● **WHAT YOU ARE ASKED TO DO**
Pick out each line containing the string "objects".

********************

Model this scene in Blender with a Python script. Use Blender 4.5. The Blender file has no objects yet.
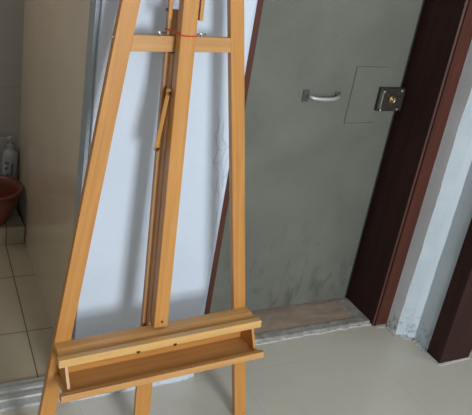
import bpy, bmesh, math, random
from mathutils import Vector, Matrix, Euler

random.seed(7)
S = bpy.context.scene
C = S.collection
PI = math.pi

# ------------------------------------------------------------------ camera
cam_data = bpy.data.cameras.new('camera')
cam = bpy.data.objects.new('camera', cam_data)
C.objects.link(cam)
cam_data.sensor_fit = 'HORIZONTAL'
cam_data.sensor_width = 36.0
cam_data.lens = 36.0 * 750.0 / 472.0
cam_data.clip_start = 0.05


def pix_dir(x, y):
    return Vector((x - 236.0, -(y - 207.5), -750.0)).normalized()


up_c = -pix_dir(-40, 1750)                 # vertical vanishing point
x_c = pix_dir(1665, 98)                    # vanishing point of the wall direction
x_c = (x_c - up_c * x_c.dot(up_c)).normalized()
y_c = up_c.cross(x_c)
rot = Matrix((x_c, y_c, up_c))             # camera -> world
cam.matrix_world = Matrix.Translation((0, 0, 1.75)) @ rot.to_4x4()
S.camera = cam

# ------------------------------------------------------------------ view
S.view_settings.view_transform = 'Standard'
S.view_settings.look = 'None'
S.view_settings.gamma = 1.0
S.view_settings.use_curve_mapping = False
S.view_settings.exposure = 0.05

# ------------------------------------------------------------------ world
W = bpy.data.worlds.new('world')
S.world = W
W.use_nodes = True
bg = W.node_tree.nodes['Background']
bg.inputs[0].default_value = (0.62, 0.75, 0.95, 1)
bg.inputs[1].default_value = 1.0


# ------------------------------------------------------------------ daylight through the windows, plus an added bathroom fill
def area(name, loc, target, sx, sy, power, col):
    l = bpy.data.lights.new(name, 'AREA')
    l.shape = 'RECTANGLE'
    l.size = sx
    l.size_y = sy
    l.energy = power
    l.color = col
    o = bpy.data.objects.new(name, l)
    C.objects.link(o)
    o.location = loc
    o.rotation_euler = (Vector(target) - Vector(loc)).to_track_quat('-Z', 'Y').to_euler()
    return o


area('window_daylight', (1.03, -2.93, 1.85), (1.0, 1.9, 0.9), 1.05, 1.25, 150, (0.90, 0.955, 1.0))
area('side_window_daylight', (3.28, 0.2, 1.65), (1.2, 1.0, 0.8), 1.2, 1.1, 9, (0.88, 0.95, 1.0))


area('bathroom_fill_light', (-0.44, 2.75, 1.75), (0.6, 2.55, 0.8), 0.5, 0.5, 5.5, (1.0, 0.93, 0.82))  # added lamp to brighten the bathroom; no window is built there


# ------------------------------------------------------------------ materials
class NT:
    def __init__(s, name, rough=0.6, spec=0.5):
        s.m = bpy.data.materials.new(name)
        s.m.use_nodes = True
        s.t = s.m.node_tree
        s.b = s.t.nodes['Principled BSDF']
        s.b.inputs['Roughness'].default_value = rough
        s.b.inputs['Specular IOR Level'].default_value = spec
        s._c = None

    def n(s, typ, **kw):
        nd = s.t.nodes.new(typ)
        for k, v in kw.items():
            setattr(nd, k, v)
        return nd

    def link(s, a, b):
        s.t.links.new(a, b)

    def coord(s):
        if s._c is None:
            s._c = s.n('ShaderNodeTexCoord').outputs['Object']
        return s._c

    def mapping(s, scale, rot=(0, 0, 0), loc=(0, 0, 0)):
        m = s.n('ShaderNodeMapping')
        m.inputs['Scale'].default_value = scale
        m.inputs['Rotation'].default_value = rot
        m.inputs['Location'].default_value = loc
        s.link(s.coord(), m.inputs[0])
        return m.outputs[0]

    def noise(s, scale, vec=None, detail=4, rough=0.55, dist=0.0):
        n = s.n('ShaderNodeTexNoise')
        n.inputs['Scale'].default_value = scale
        n.inputs['Detail'].default_value = detail
        n.inputs['Roughness'].default_value = rough
        n.inputs['Distortion'].default_value = dist
        s.link(vec if vec is not None else s.coord(), n.inputs['Vector'])
        return n.outputs['Fac']

    def ramp(s, fac, stops):
        r = s.n('ShaderNodeValToRGB')
        e = r.color_ramp.elements
        while len(e) < len(stops):
            e.new(0.5)
        for i, (p, c) in enumerate(stops):
            e[i].position = p
            e[i].color = (c[0], c[1], c[2], 1) if not isinstance(c, (int, float)) else (c, c, c, 1)
        s.link(fac, r.inputs[0])
        return r.outputs[0]

    def mix(s, fac, a, b, mode='MIX'):
        m = s.n('ShaderNodeMix', data_type='RGBA', blend_type=mode)
        for sock, v in ((m.inputs[0], fac), (m.inputs[6], a), (m.inputs[7], b)):
            if isinstance(v, (int, float)):
                sock.default_value = v
            elif isinstance(v, tuple):
                sock.default_value = (v[0], v[1], v[2], 1)
            else:
                s.link(v, sock)
        return m.outputs[2]

    def math(s, op, a, b=None, clamp=False):
        m = s.n('ShaderNodeMath', operation=op, use_clamp=clamp)
        for i, v in enumerate((a, b)):
            if v is None:
                continue
            if isinstance(v, (int, float)):
                m.inputs[i].default_value = v
            else:
                s.link(v, m.inputs[i])
        return m.outputs[0]

    def xyz(s):
        x = s.n('ShaderNodeSeparateXYZ')
        s.link(s.coord(), x.inputs[0])
        return x.outputs

    def color(s, c):
        if isinstance(c, tuple):
            s.b.inputs['Base Color'].default_value = (c[0], c[1], c[2], 1)
        else:
            s.link(c, s.b.inputs['Base Color'])
        return s

    def bump(s, h, strength=0.3, dist=0.002):
        b = s.n('ShaderNodeBump')
        b.inputs['Strength'].default_value = strength
        b.inputs['Distance'].default_value = dist
        s.link(h, b.inputs['Height'])
        s.link(b.outputs[0], s.b.inputs['Normal'])
        return s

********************

● **EXERCISE RESULT**
Model this scene in Blender with a Python script. Use Blender 4.5. The Blender file has no objects yet.
cam = bpy.data.objects.new('camera', cam_data)
C.objects.link(cam)
    o = bpy.data.objects.new(name, l)
    C.objects.link(o)